Sollte sich das Bündnis Herne noch breiter aufstellen?
Ja, absolut. Beim letzten Treffen waren auch Vertreter der christlichen Kirchen dabei. Es werden gerade auch Kontakte zu Gemeinden und Vereinen der migrantischen Selbstorganisation aufgebaut. Wir versuchen auch, den Kontakt zu ähnlichen Bündnissen aus anderen Städten aufzubauen. Am Dienstag war auch jemand von „Aufstehen gegen Rassismus Essen“ da. Er sagte: „Es ist absurd, dass die Nazis durchs Ruhrgebiet touren, sich gegenseitig bei ihren Aktionen unterstützen und der Gegenprotest in der eigenen Stadt bleibt“. Sie versuchen den Gegenprotest mürbe zu machen, indem sie regelmäßig irgendwo auflaufen. Für die Gegenproteste ist es noch besser, wenn Unterstützung aus anderen Städten kommt.
Kann man mit den Veranstaltungen die Herner Bevölkerung erreichen?
Ich glaube, dass man das schon gut sehen kann.

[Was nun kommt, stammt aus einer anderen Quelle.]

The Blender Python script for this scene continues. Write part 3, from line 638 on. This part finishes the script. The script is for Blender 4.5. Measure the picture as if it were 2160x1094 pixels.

Es gibt natürlich immer die Vorwürfe, dass sich solche Aktionen in einem luftleeren Raum abspielen und man die sogenannten einfachen Leute nicht erreicht. Das glaube ich aber nicht. Ich bin richtig begeistert von vielen aus der Zivilgesellschaft, die gekommen sind. Teilweise haben sie sich vorher noch nie politisch engagiert und leisten von jetzt auf gleich eine tolle Arbeit.
Was plant das Bündnis Herne für die Zukunft?
Wir versuchen, uns noch breiter aufzustellen und eine regelmäßige Struktur zu etablieren. Wir wollen auch handlungsfähig sein, wenn die Mobilisierung vorbei ist und proaktiv arbeiten. Wir sind da aber noch ganz am Anfang. Wir bleiben in der nächsten Woche bei dem Motto „Nehmt Platz“ und laden wieder auf den Robert-Brauner-Platz ein. Besucher sollen nach Möglichkeit Picknickkörbe mitbringen. Für uns ist das gemeinsame Essen kulturübergreifend und kommunikativ.
Sie sind seit 2017 im Kreisvorstand der Grünen. Was sind Ihre parteipolitischen Ziele?
So etwas habe ich eigentlich nicht. Ich habe mich immer von Aufgabe zu Aufgabe treiben lassen. Währenddessen hatte ich immer das Gefühl, am richtigen Ort zu sein. Das war mit der Kandidatur für den Kreisvorstand auch so. Ich hatte das Gefühl, dass ich in eine Position gehe, die mir ausreichend Raum gibt, um meine Themen einzubringen. Gleichzeitig gibt es die Möglichkeit, dem Gehör zu verschaffen. Da fühle ich mich jetzt erstmal wohl.
Wäre es für Sie eine Option, Mitglied des Stadtrates zu werden?
Ich bin städtischer Mitarbeiter. Deswegen ist es juristisch nicht möglich, dafür zu kandidieren. Ich finde es wichtig, dass nicht jeder Mensch, der sich parteipolitisch organisiert, in der Fraktion mitarbeiten muss. Bei den Grünen gibt es die angestrebte Trennung von Amt und Mandat. In unseren kleinen Kreisverbänden können wir das nicht immer aufrechterhalten. Es ist wünschenswert, dass einzelne Personen nur Parteiarbeit machen. Man kann dadurch nochmal andere politische Akzente setzen. Die Partei muss auch in den gesellschaftlichen Diskurs gehen.